[begin Record excerpts]

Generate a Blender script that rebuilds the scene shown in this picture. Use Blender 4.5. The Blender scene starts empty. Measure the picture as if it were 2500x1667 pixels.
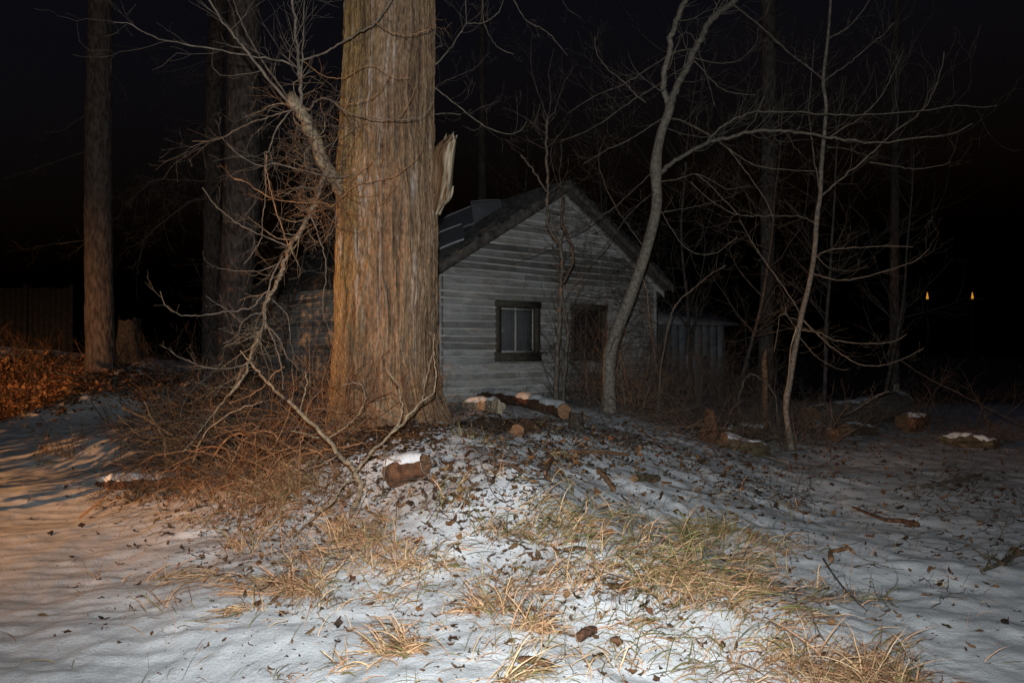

[end Record excerpts]
[begin Record excerpts]

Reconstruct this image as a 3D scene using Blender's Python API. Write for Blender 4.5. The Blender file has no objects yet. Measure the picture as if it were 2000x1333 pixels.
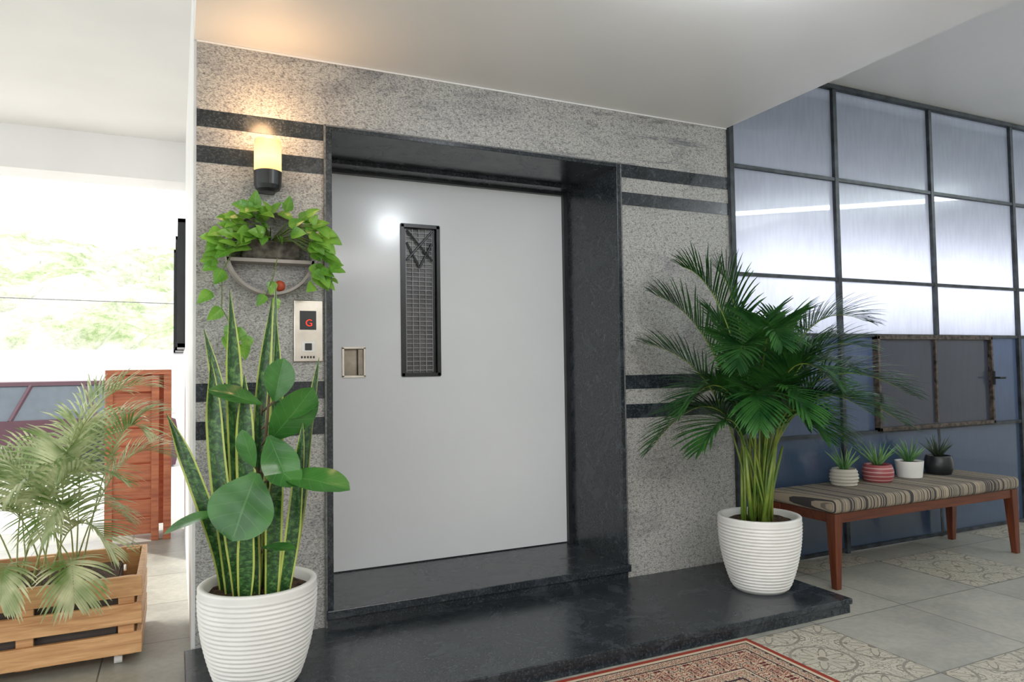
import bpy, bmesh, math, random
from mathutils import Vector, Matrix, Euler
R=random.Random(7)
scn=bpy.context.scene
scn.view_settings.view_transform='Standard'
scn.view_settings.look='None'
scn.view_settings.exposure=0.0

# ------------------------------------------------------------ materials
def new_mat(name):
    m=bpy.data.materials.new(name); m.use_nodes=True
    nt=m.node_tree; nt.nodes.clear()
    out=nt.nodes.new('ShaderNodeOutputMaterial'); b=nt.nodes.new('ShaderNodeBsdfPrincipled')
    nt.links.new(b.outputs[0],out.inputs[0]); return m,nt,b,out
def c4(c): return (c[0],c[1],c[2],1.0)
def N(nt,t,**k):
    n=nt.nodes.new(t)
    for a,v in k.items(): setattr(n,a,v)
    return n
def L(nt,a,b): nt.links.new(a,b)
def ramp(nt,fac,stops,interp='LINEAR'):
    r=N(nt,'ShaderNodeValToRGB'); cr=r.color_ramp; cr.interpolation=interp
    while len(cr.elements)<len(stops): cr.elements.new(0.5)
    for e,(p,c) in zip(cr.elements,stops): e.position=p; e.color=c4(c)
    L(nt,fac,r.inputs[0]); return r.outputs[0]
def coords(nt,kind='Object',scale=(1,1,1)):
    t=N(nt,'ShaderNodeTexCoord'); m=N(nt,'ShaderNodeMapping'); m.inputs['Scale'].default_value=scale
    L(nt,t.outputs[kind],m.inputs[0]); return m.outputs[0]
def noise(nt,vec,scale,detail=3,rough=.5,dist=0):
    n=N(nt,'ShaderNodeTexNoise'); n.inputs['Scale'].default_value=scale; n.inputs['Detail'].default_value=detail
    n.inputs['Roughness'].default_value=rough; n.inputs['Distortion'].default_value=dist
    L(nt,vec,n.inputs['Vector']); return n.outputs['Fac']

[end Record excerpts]

_Task to carry out_. Set down, without pictures, the lines between the line holding "Reconstruct this image" and the line holding "scn.view_settings.exposure=0.0", both inclusive.

_The completed task_.
Reconstruct this image as a 3D scene using Blender's Python API. Write for Blender 4.5. The Blender file has no objects yet. Measure the picture as if it were 2000x1333 pixels.
import bpy, bmesh, math, random
from mathutils import Vector, Matrix, Euler
R=random.Random(7)
scn=bpy.context.scene
scn.view_settings.view_transform='Standard'
scn.view_settings.look='None'
scn.view_settings.exposure=0.0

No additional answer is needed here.